Un tsunami está destruyendo la facultad fundamental de la especie humana: la inteligencia. El conocimiento, la capacidad de comprender, ha de nutrirse activamente. No existe comodidad para su desarrollo, porque, de no ser ejercitada, acaba sucumbiendo a la estulticia, a la imposibilidad de leer la vida, a la inaccesibilidad a los arcanos de la existencia, de la individualidad y del cuerpo social.
De cuando en cuando, hay que rebelarse para renacer. Cual ave fénix. En mi caso, he tomado la determinación, como tantas veces en mi vida, de dejar de escuchar las tertulias. Entiéndase bien, de escuchar. Es posible que, por circunstancias de sociabilidad familiar o comunitaria, en mi espacio se ofrezcan los debates. Y, sin embargo, en mi libertad, he escogido que si es el caso, si no puedo evitarlo por respeto a los demás, me coloco unos cascos metafóricos y hago incluso fuerza para ser impenetrable a las ondas.

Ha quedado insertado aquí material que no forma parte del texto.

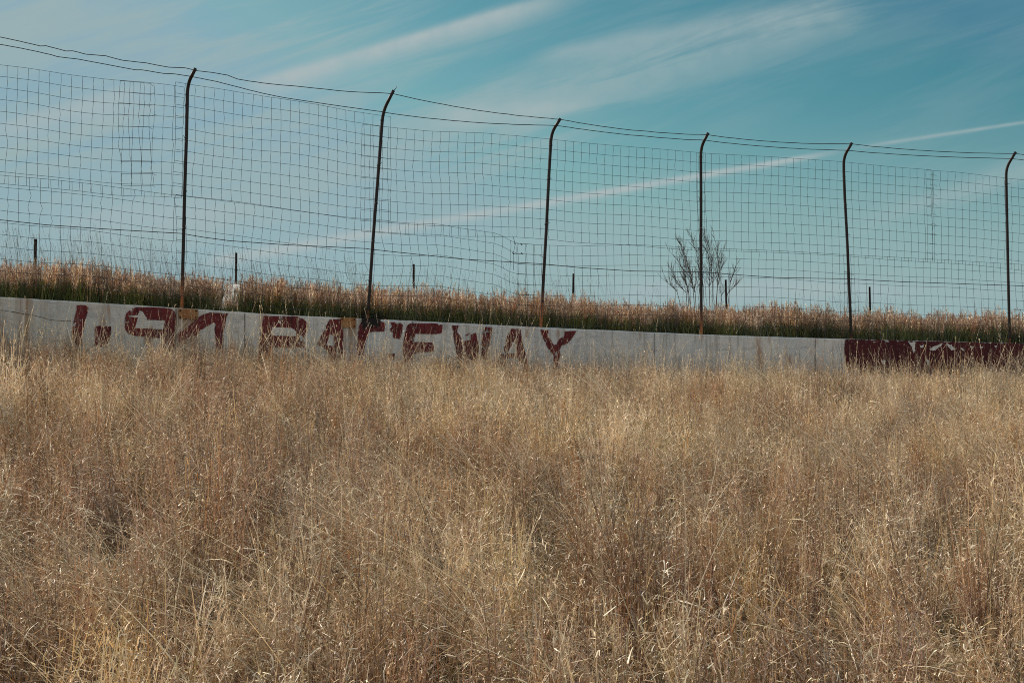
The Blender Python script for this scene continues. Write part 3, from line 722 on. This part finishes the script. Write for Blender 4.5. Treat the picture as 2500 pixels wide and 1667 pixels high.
for v in range(8):      # low tangle of arching, crossing blades
    mb = MB()
    for _ in range(38):
        c = jit(rd.choice((STRAW, PALE, TAN, STRAW, BROWN, RUST, GREY))); L = rd.uniform(.28, .62)
        ribbon(mb, rp(.2), (hvec(rd.uniform(.2, 1.0)) + Vector((-.15, 0, 1))).normalized(), L, rd.uniform(.0035, .0065), hvec(rd.uniform(.2, .9)) + Vector((-.1, 0, -rd.uniform(.2, .9))), jit(TAN), c, 6)
    for _ in range(60):
        c = jit(rd.choice((PALE, STRAW, TAN, PALE))); p0 = rp(.2) + Vector((0, 0, rd.uniform(.18, .48)))
        ribbon(mb, p0, (hvec(rd.uniform(.3, 1.2)) + Vector((0, 0, rd.uniform(-.2, 1)))).normalized(), rd.uniform(.03, .08), rd.uniform(.004, .0075), hvec(1.0) + Vector((0, 0, -.6)), c, jit(c), 4)
    add_src('tangle', mb)
for v in range(7):      # leaning pale bunch, blown over towards the left
    mb = MB()
    for _ in range(40):
        L = rd.uniform(.42, .85); d = (Vector((-rd.uniform(.05, .55), rd.uniform(-.35, .3), 1))).normalized(); c = jit(rd.choice((PALE, PALE, STRAW, STRAW, PINK)))
        ribbon(mb, rp(.09), d, L, rd.uniform(.004, .0085), Vector((-rd.uniform(.15, .75), rd.uniform(-.2, .2), -rd.uniform(.1, .6))), jit(TAN), c, 8)
    for _ in range(22): stalk(mb, rp(.15), rd.uniform(.25, .5), TAN, rd.choice((STRAW, TAN, RUST)), .3, 6, 8)
    thatch(mb, .2, 40, (STRAW, TAN, GREY, BROWN)); add_src('lean', mb)
for v in range(5):      # greener hollow
    mb = MB()
    for _ in range(60):
        c = jit(rd.choice((OLIVE, OLIVE, GREEN, (.2, .17, .06)))); ribbon(mb, rp(.16), rdir(.5), rd.uniform(.12, .40), rd.uniform(.0025, .0045), hvec(.35), c, jit(rd.choice((c, c, TAN))), 4)
    for _ in range(16): stalk(mb, rp(.16), rd.uniform(.3, .5), OLIVE, rd.choice((TAN, STRAW)), .2, 5, 8)
    thatch(mb, .2, 30, (OLIVE, TAN, GREY)); add_src('green', mb)
for v in range(6):      # single long stalks that stand above the rest
    mb = MB()
    for _ in range(5):
        c = rd.choice((PALE, STRAW, TAN, GREY, DARK)); L = rd.uniform(.62, .98); p0 = rp(.12)
        d = (rdir(rd.choice((.3, .5, 1.1))) + Vector((-.08, 0, 0))).normalized(); bend = hvec(rd.uniform(0, .3)) + Vector((-.1, 0, -.12)); f = ribbon(mb, p0, d, L, rd.uniform(.0036, .0055), bend, jit(c), jit(c), 8, tip=.5)
        for _k in range(rd.choice((0, 0, 14))):
            q0 = f(rd.uniform(.72, 1)); ribbon(mb, q0, (hvec(.5) + Vector((0, 0, 1))).normalized(), rd.uniform(.01, .03), .004, hvec(.3), jit(PALE, .3), jit(STRAW), 2)
    add_src('long', mb)
for v in range(6):      # pale stalks along the wall foot
    mb = MB()
    for _ in range(7):
        c = rd.choice((PALE, PALE, STRAW, GREY)); L = rd.uniform(.55, 1.05); d = (rdir(rd.choice((.12, .2, .7))) + Vector((-.03, 0, 0))).normalized()
        f = ribbon(mb, rp(.2), d, L, rd.uniform(.0026, .0060), hvec(rd.uniform(0, .22)) + Vector((-.05, 0, -.08)), jit(c), jit(c), 7, tip=.45)
        for _k in range(rd.choice((0, 8, 12))):
            ribbon(mb, f(rd.uniform(.75, 1)), (hvec(.5) + Vector((0, 0, 1))).normalized(), rd.uniform(.012, .03), .005, hvec(.3), jit(PALE, .3), jit(STRAW), 2)
    add_src('footstalk', mb)
for v in range(4):      # dead grey twiggy weeds
    mb = MB()
    for _ in range(5):
        p0 = rp(.08); d = rdir(.35); L = rd.uniform(.35, .7); c = jit(rd.choice((DARK, GREY, DARK))); bend = hvec(.15); f = ribbon(mb, p0, d, L, .0045, bend, c, c, 5, tip=.4)
        for _k in range(9):
            t = rd.uniform(.35, .95); dd = (hvec(.9) + Vector((0, 0, 1))).normalized(); g = ribbon(mb, f(t), dd, rd.uniform(.06, .18), .0026, hvec(.2), c, jit(GREY), 3)
            for _j in range(3): ribbon(mb, g(rd.uniform(.5, 1)), (hvec(1) + Vector((0, 0, .6))).normalized(), rd.uniform(.01, .03), .004, hvec(.2), jit(GREY), jit(PALE), 2)
    add_src('weed', mb)
for v in range(10):     # bank: dense green blades below, rusty seed heads on top
    mb = MB()
    for _ in range(130):
        c = jit(rd.choice((GREEN, GREEN, OLIVE, (.05, .06, .02)))); ribbon(mb, rp(.17), rdir(.3), rd.uniform(.20, .37), rd.uniform(.004, .0075), hvec(.2), c, jit(c), 4)
    for _ in range(6):
        c0 = rp(.16); ln = Vector((-rd.uniform(0, .12), rd.uniform(-.05, .05), 0)); cb = rd.choice((PLUM1, PLUM2, PLUM2, PINK)); hh = rd.uniform(.70, 1.2)
        for _k in range(4):
            stalk(mb, c0 + rp(.03), hh * rd.uniform(.40, .54), OLIVE, cb, .09, 1, 24, .0032, .60, (PLUM1, TAN, PLUM2), ln, rd.choice((PINK, PLUM2, PALE)), .024, (.22, (.8, 1.2)))
    add_src('bank', mb)
for v in range(4):      # thin tall wisps
    mb = MB()
    for _ in range(6):
        c = jit(rd.choice((GREY, DARK, BROWN))); d = (rdir(.10) + Vector((-.10, 0, 0))).normalized(); f = ribbon(mb, rp(.18), d, rd.uniform(.65, 1.08), .0028, Vector((-rd.uniform(0, .16), 0, 0)), c, c, 6, tip=.35)
        for _k in range(5): ribbon(mb, f(rd.uniform(.86, 1)), (hvec(.3) + Vector((0, 0, 1))).normalized(), rd.uniform(.01, .03), .003, hvec(.1), c, c, 2)
    add_src('wisp', mb)
for v in range(3):      # black-green leafy clump by the second pole
    mb = MB()
    for _ in range(170):
        c = jit(rd.choice(((.02, .024, .012), (.028, .02, .016)))); ribbon(mb, rp(.12), rdir(.7), rd.uniform(.08, .26), rd.uniform(.006, .011), hvec(.4), c, c, 3)
    add_src('clump', mb)

GN = bpy.data.node_groups.new("scatter_tufts", 'GeometryNodeTree')
GN.interface.new_socket("Geometry", in_out='INPUT', socket_type='NodeSocketGeometry'); GN.interface.new_socket("Geometry", in_out='OUTPUT', socket_type='NodeSocketGeometry')
gi = GN.nodes.new('NodeGroupInput'); go = GN.nodes.new('NodeGroupOutput'); iop = GN.nodes.new('GeometryNodeInstanceOnPoints')
ci = GN.nodes.new('GeometryNodeCollectionInfo'); ci.inputs['Collection'].default_value = SRC; ci.inputs['Separate Children'].default_value = True; ci.inputs['Reset Children'].default_value = True
def named(nm, ty):
    a = GN.nodes.new('GeometryNodeInputNamedAttribute'); a.data_type = ty; a.inputs[0].default_value = nm; return a.outputs[0]
e2r = GN.nodes.new('FunctionNodeEulerToRotation'); lk = GN.links.new
lk(gi.outputs[0], iop.inputs['Points']); lk(ci.outputs[0], iop.inputs['Instance']); iop.inputs['Pick Instance'].default_value = True
lk(named('idx', 'INT'), iop.inputs['Instance Index']); lk(named('rot', 'FLOAT_VECTOR'), e2r.inputs[0]); lk(e2r.outputs[0], iop.inputs['Rotation'])
lk(named('scl', 'FLOAT_VECTOR'), iop.inputs['Scale']); lk(iop.outputs[0], go.inputs[0])
def scatter(name, recs):
    me = bpy.data.meshes.new(name); me.from_pydata([r_[0] for r_ in recs], [], [])
    a = me.attributes.new('idx', 'INT', 'POINT'); a.data.foreach_set('value', [r_[1] for r_ in recs])
    a = me.attributes.new('rot', 'FLOAT_VECTOR', 'POINT'); a.data.foreach_set('vector', [x for r_ in recs for x in r_[2]])
    a = me.attributes.new('scl', 'FLOAT_VECTOR', 'POINT'); a.data.foreach_set('vector', [x for r_ in recs for x in r_[3]])
    me.materials.append(M_GRASS)
    o = bpy.data.objects.new(name, me); sc.collection.objects.link(o)
    md = o.modifiers.new("scatter", 'NODES'); md.node_group = GN; return o
ps = random.Random(99)
def rec(kind, x, y, s=1.0, sz=1.0, tilt=.12, z=None, spin=None):
    k_ = ps.choice(KIND[kind]); zz = ground_z(x, y) if z is None else z
    return ((x, y, zz), k_, (ps.gauss(0, tilt), ps.gauss(0, tilt), ps.uniform(0, 6.283) if spin is None else ps.gauss(0, spin)), (s, s, s * sz))
field = []
step = .262; y = 2.6
while y < 25:
    hw = y * .375 + 2.3; x = -hw
    while x < hw:
        X = x + ps.uniform(-.5, .5) * step; Y = y + ps.uniform(-.5, .5) * step; x += step
        s_ = Y - float(wall_y(X))
        if s_ > -.12 or ps.random() < .07: continue
        n1 = .9 * hn(X, Y, .42, 1.5) + .5 * hn(X, Y, 1.1, 6) + .55 * hn(X, Y, 2.4, 60); n2 = .8 * hn(X, Y, .6, 12) + .7 * hn(X, Y, 1.9, 3); n3 = hn(X, Y, .5, 30) + .6 * hn(X, Y, 1.3, 33)
        right = (X / max(Y, 1)) * .9
        if n3 > .46: kd = 'green' if ps.random() < .6 else 'straw'
        elif n2 > .34: kd = 'lean' if ps.random() < .7 else 'straw'
        else: kd = 'straw' if n1 + right + ps.gauss(0, .18) > .12 else 'rust'
        ef = float(np.interp(X, [-6, 0, 7], [.78, .58, .45])); edge = 1.0 if s_ < -2.8 else ef + (1 - ef) * (-s_ / 2.8) ** 1.3
        field.append(rec(kd, X, Y, ps.uniform(.84, 1.14) * edge * (1 + .22 * n1 + .38 * hn(X, Y, 2.6, 44)), ps.uniform(.85, 1.15), .10, spin=.5 if kd == 'lean' else None))
        if ps.random() < .34: field.append(rec('tangle', X, Y, ps.uniform(.85, 1.25) * edge, 1, .15))
        if ps.random() < .14: field.append(rec('long', X, Y, ps.uniform(.8, 1.1) * edge, 1, .15, spin=.9))
        if ps.random() < .02: field.append(rec('weed', X, Y, ps.uniform(.8, 1.2)))
        if ps.random() < .09: field.append(rec('lean', X, Y, ps.uniform(.8, 1.2), spin=.8))
        if s_ > -1.4 and ps.random() < float(np.interp(X, [-6, 1, 4, 7], [.75, .75, .50, .60])): field += [rec('footstalk', X + ps.uniform(-.1, .1), Y, ps.uniform(.6, 1.15), 1, .10) for _ in (0, 1)]
    y += step
def hit(px_, py_, up=.28):
    d = ray(px_, py_); t = 3.0
    while t < 22 and EYE.z + d.z * t > ground_z(d.x * t, t) + up: t += .04
    return d.x * t, t
for (a_, b_, k_) in ((1120, 1330, 6), (1210, 1460, 6), (1080, 1500, 5), (960, 1300, 4), (300, 1400, 4), (230, 1480, 4), (2330, 1130, 7), (2420, 1060, 6), (2200, 1180, 5), (2000, 1100, 4), (1860, 1300, 4), (640, 1560, 3), (1500, 1000, 4), (900, 960, 4), (1050, 1180, 4)):
    hx, hy = hit(a_, b_)
    for _ in range(k_): field.append(rec('lean', hx + ps.gauss(0, .22), hy + ps.gauss(0, .18), ps.uniform(.9, 1.2), 1, .08, spin=.25))
for (a_, b_, k_) in ((1250, 1380, 5), (560, 1480, 4), (1185, 1620, 3), (1960, 1290, 6), (220, 1390, 4), (2320, 1010, 5), (340, 1120, 4), (1330, 1450, 4)):
    hx, hy = hit(a_, b_, .2); field = [q_ for q_ in field if math.hypot(q_[0][0] - hx, (q_[0][1] - hy) * .8) > .17]
    for _ in range(k_): field.append(rec('green', hx + ps.gauss(0, .13), hy + ps.gauss(0, .13), ps.uniform(.8, 1.1), 1, .1))
tag(scatter("dry_grass", field), "tall dry tan and rust brown grass filling the slope below the wall", "grass", kind="stuff")
bank = []
X = -8.6
while X < 13.5:
    for s_ in np.arange(.30, 3.4, .17):
        x = X + ps.uniform(-.08, .08); yy_ = float(wall_y(x)) + s_ + ps.uniform(-.05, .05)
        hgt = 1 + .22 * hn(x, yy_, .8, 2) + .12 * hn(x, yy_, 2.6, 5)
        bank.append(rec('bank', x, yy_, ps.uniform(.85, 1.12) * hgt, 1, .07))
        lf = np.interp(x, [-7, -3, -1.2, 1, 4], [.42, .42, .24, .10, .03])
        if ps.random() < lf: bank.append(rec('wisp', x, yy_, ps.uniform(.75, 1.15), 1, .06, spin=.5))
        if ps.random() < .05: bank.append(rec('long', x, yy_, ps.uniform(.6, .85), 1, .1))
    X += .17
bank = [q_ for q_ in bank if not (abs(q_[0][0] - c_board.x) < .21 and q_[0][1] < c_board.y + .42)]
for dx_ in (-.15, -.05, .06, .16):
    for dy_ in (-.1, .3): bank.append(rec('footstalk', c_board.x + dx_, c_board.y + dy_, .5, 1, .05)); bank.append(rec('bank', c_board.x + dx_, c_board.y - .16, .45, 1, .05))
cp = fpt(905, 785, .3)
for _ in range(7): bank.append(rec('clump', cp.x + ps.uniform(-.14, .14), cp.y + ps.uniform(-.08, .05), ps.uniform(.7, 1), 1, .2, z=float(wall_z(cp.x)) - .04))
tag(scatter("bank_grass", bank), "dense rusty topped grass, green at its base, growing on the bank behind the wall", "grass", kind="stuff")
print("tufts", len(field), len(bank), "src", NSRC[0])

Retumba en estos tiempos Kapuscinski y su sentencia más aplaudida, la de que, cuando se descubrió que la información es negocio, la verdad dejó de ser importante. Y me pregunto si es posible que, internamente, la polarización de los opinadores que es como mínimo tan real como la de los dirigentes de la función pública constituye una cerrilidad inabordable para la flexibilidad, para la ductilidad que es fundamento de la inteligencia. Pensar toda la vida lo mismo es de una pobreza aplastante, porque la realidad no es homogénea sino cambiante.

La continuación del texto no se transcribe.